Saturday, May 10, 2014

Almost Empty Nest


I’ve observed a great-horned owl on her nest for the past three months. This triggered my reflections on similarities between human and critter parenting experiences. It also added questions to those already swirling about my busy brain. One of those is do birds experience a sense of unsettledness like the one humans have when their young first leave home? After surviving those aching months when our youngest moved from home, leaving an unnaturally quiet house behind, I recall a moment when my husband and I looked at one another, and said something along the lines of, “We’re going to have to relearn what a world without kids in it is like.”  

As humans, we spend more time rearing offspring than wild creatures do. As a result, the empty nest stage jars our senses at first. To make it through those first weeks, we review photos and videos of earlier times with our youngsters. These remind us how clever, inventive, and cute they were. Thankfully, human parents have late teen and early twenty years when kids are out more than they are in to prepare for a future where only adults occupy the house.   

Seeing that great-horned owl and her nest progress from egg -laying to ready-to-fledge time has triggered a flood of memories about raising our girls. To compound these emotional flashbacks is the fact our eldest and her husband are experiencing the infant and toddler years with their two little ones. Between my watching these escapades through grandmother eyes and snapping weekly photos of maturing owlets, reminiscences of early parenthood invade my mind every time it wanders.

In February and early March, that owl momma attended her incubating eggs obsessively. Once they’d hatched, she’d fluff her feathers and spread wings wide to keep her babies toasty on frosty mornings. As weeks passed, I observed two downy heads peeking over the edge of the nest under momma’s watchful golden eyes. Eventually, days grew warmer and growing babies’ feathers filled in.

 As the nestlings matured, they crowded their home. Eventually, Mom ventured out to forage. I’d spy her leaving her young, who now occupied the entire bowl of their treetop home, gazing after her as she swooped low over the prairie searching for rodents.

Lately, her babes are often alone when I drive by. If that mom is anything like a human mother, she enjoys this freedom. While she’s hunting, her children mind the boundaries of their world, but like their human counterparts, it seems they inch closer to the edge every time I pass. The other morning, one daredevil stood on the lip of its nest, stretching developing wings.

One day soon, momma owl will come home to find her nest empty.

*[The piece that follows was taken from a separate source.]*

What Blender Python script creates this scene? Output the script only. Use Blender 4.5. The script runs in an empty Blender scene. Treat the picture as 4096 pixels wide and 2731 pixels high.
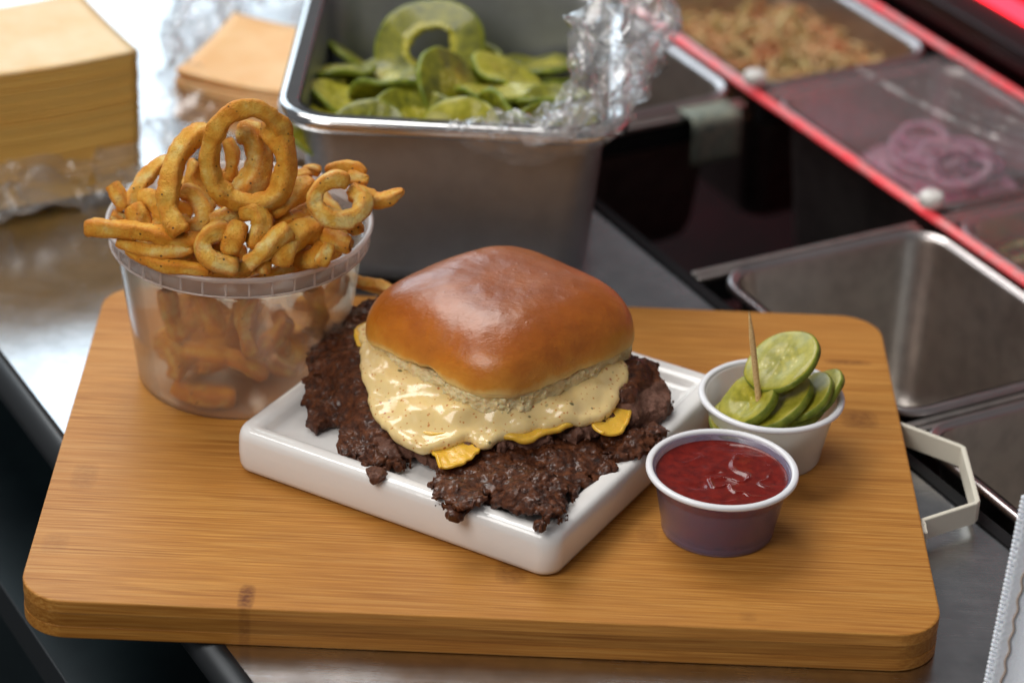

I wonder if she’ll be as surprised as I was to discover my young had left home. Do owls reconsider their time management since the need to feed and clean up after offspring has ended? Will she soon perch atop power poles as she did last fall?

Whether human or critter, parenting cycles follow predictable patterns. For a time, babies tie mommas close to home with barely a moment to go to the bathroom alone. Slowly but surely, little ones mature, freeing parents from total dependency. In what seems like a flash, those youngsters develop until they’re ready to live on their own, leaving behind parents to figure out what to do with that extra time and space.


I guess we know what I did with mine. I started owl watching and telling you what I saw.